Duluth, MN (OpEdNews) February 23, 2011: As an idealistic teenager (at the age of 16), I wrote an op-ed piece for my high school newspaper in 1961 endorsing President John F. Kennedy's call in his inaugural address to ask not what our country can do for us but what we can do for our country. As it turns out, I have found any number of ways to serve my country by denouncing and protesting against various practices within the country and in its foreign endeavors.
As a young man, I was passionately opposed to the legal discrimination against blacks in certain parts of the United States, and I traveled by bus from St. Louis to Montgomery, Alabama, to join Martin Luther King's march on the state capitol. Later on, I served my country by devoting ten years of my life to teaching inner-city black youth under open admissions in postsecondary education.
As a young man, I was also opposed to the war in Vietnam, as were many other young Americans at the time. I participated in marches protesting that war.
As a result of my anti-war passion earlier in my life, I was also opposed to the wars against Afghanistan and Iraq that President George W. Bush initiated, both of which tragically continue to this day. Because many other young people were also passionately opposed to the war in Vietnam, I have never understood why the now older versions of those same people are not evidently opposed to the wars in Afghanistan and Iraq.

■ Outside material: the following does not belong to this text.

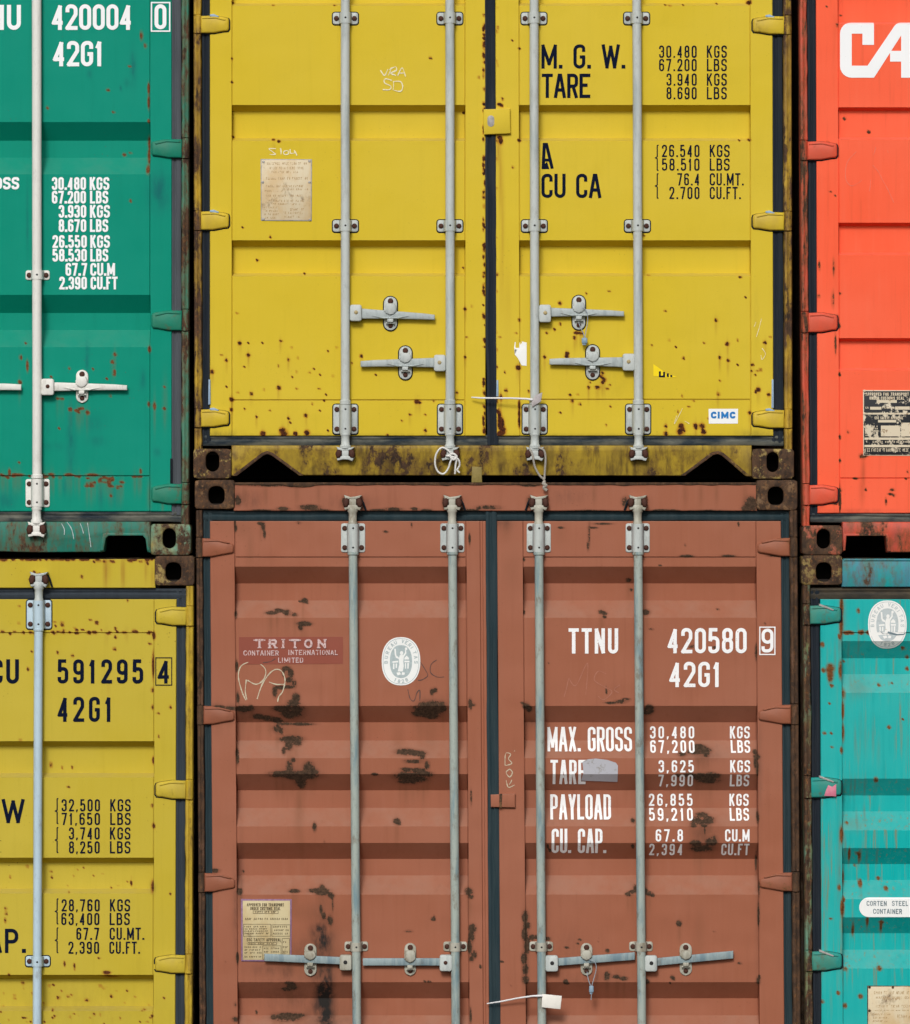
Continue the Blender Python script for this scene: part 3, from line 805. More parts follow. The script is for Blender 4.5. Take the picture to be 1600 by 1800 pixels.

Perhaps Rob Kall can explain this puzzling inconsistency to me.
Rob Kall has some good things to say in his February 19th article "How Angry Are You? Time to Channel and Say It Smartly."
I have no objection to expressing political anger smartly. I have no objection to his call for participation in demonstrations such as the recent demonstrations in Wisconsin.
I have no objection to his advice against venting: "We can't waste our time venting." Right.
But I am not so sure about the second part of his sentence. "We can't waste our time venting or calling right wingers names." In a following sentence he says, "We must not call names."